This is the smartphone version. The earlier and fuller version, which discusses the Indonesian language as well, can be found here. 

Lesson 16 of A Basic Malay Language Course by pgoh13

Lesson 16 Kalau ..... (If .....)

Click to listen to the Malay sentences.

A second reading (by Michelle Nor Ismat, a native speaker)

If it rains he will not come. Kalau hujan dia tidak akan datang.
If you are sick, go and see a doctor. Kalau sakit pergi jumpa doktor.
If you don't understand ask me. Kalau tidak faham tanyalah saya.
If that is the case I will not go. Kalau begitu saya tidak akan pergi.
hujan = to rain or rain (as a noun)
datang = to come
sakit = sick
jumpa = to meet, see (someone)
faham = to understand
tanya = to ask
begitu = like that
pergi = to go

The above are examples of conditional sentences using "If". Needless to say kalau is a very important word to know if (there you are, even I cannot help using it to explain this lesson) you want to tell your friend that you won't be going if it rains. And as in English, the word kalau can also come in the second part of the sentence instead of at the very beginning. Example:
Dia tidak akan datang kalau hujan. (He will not come if it rains). Oh, by the way, in the third example above you have the sentence Kalau tidak faham tanyalah saya. In case you are wondering what lah means, well it is just to attenuate the sentence so that it doesn't sound like an order.
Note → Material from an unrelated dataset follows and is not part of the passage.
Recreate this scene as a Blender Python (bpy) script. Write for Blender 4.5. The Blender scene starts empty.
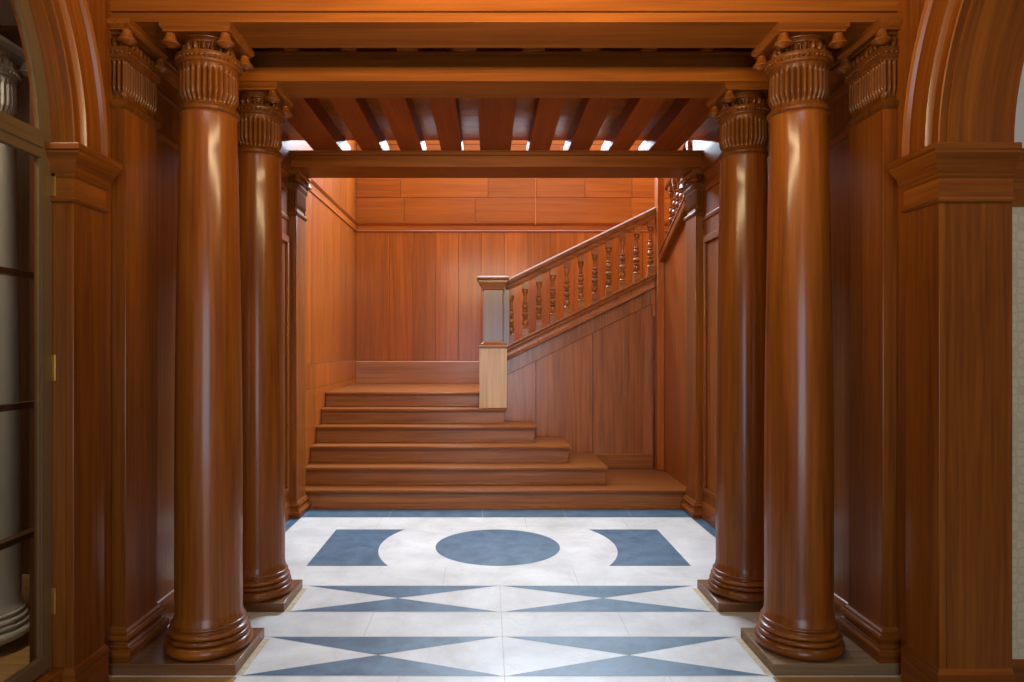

It can be left out so the sentence could simply be Kalau tidak faham tanya saya. But adding it makes the sentence sound so much more friendly and less authoritative!

For those who want to know more

Kalau hujan dia tak datang (in the blinking banner above) is the colloquial form of Kalau hujan dia tidak akan datang which would be too long to fit into the banner space.
Note in passing that tak is the abbreviated form of tidak and that akan can be left out as it is implied in the context (though it is better to have it in to avoid any possible misunderstanding).
Note that in sentences 2 and 3 in the above table anda (you) is not necessary as it is obvious that you are referring to the person whom you are addressing. But just as in English, if you want to put the word "you" in those sentences, you will have to change the sentences a bit. So Sentence 2 becomes:
"If you are sick, you should go to see a doctor" and in Malay
Kalau sakit, anda harus pergi jumpa doktor.
Ok, let's not complicate matters further, shall we?
The suffix lah in Kalau tidak faham tanyalah saya cannot really be translated into English. It is added just to soften the tone so that it does not appear as a harsh order but as a friendly suggestion. I cannot help repeating this explanation as it is something that is typically Malaysian so non-Malaysians might easily be perplexed as to its usage.
By the way, this Malay suffix "lah" has infiltrated so widely into "Manglish" (Malaysian English) that no true Malaysian, however well-educated he might be in English, can do without it when speaking to fellow Malaysians. The very use of it ignites a kind of Malaysian intimity from which the foreigner (non-Malaysian) is excluded, as explained in this delightful article on "The Adorable Lah" by Lee Su Kim.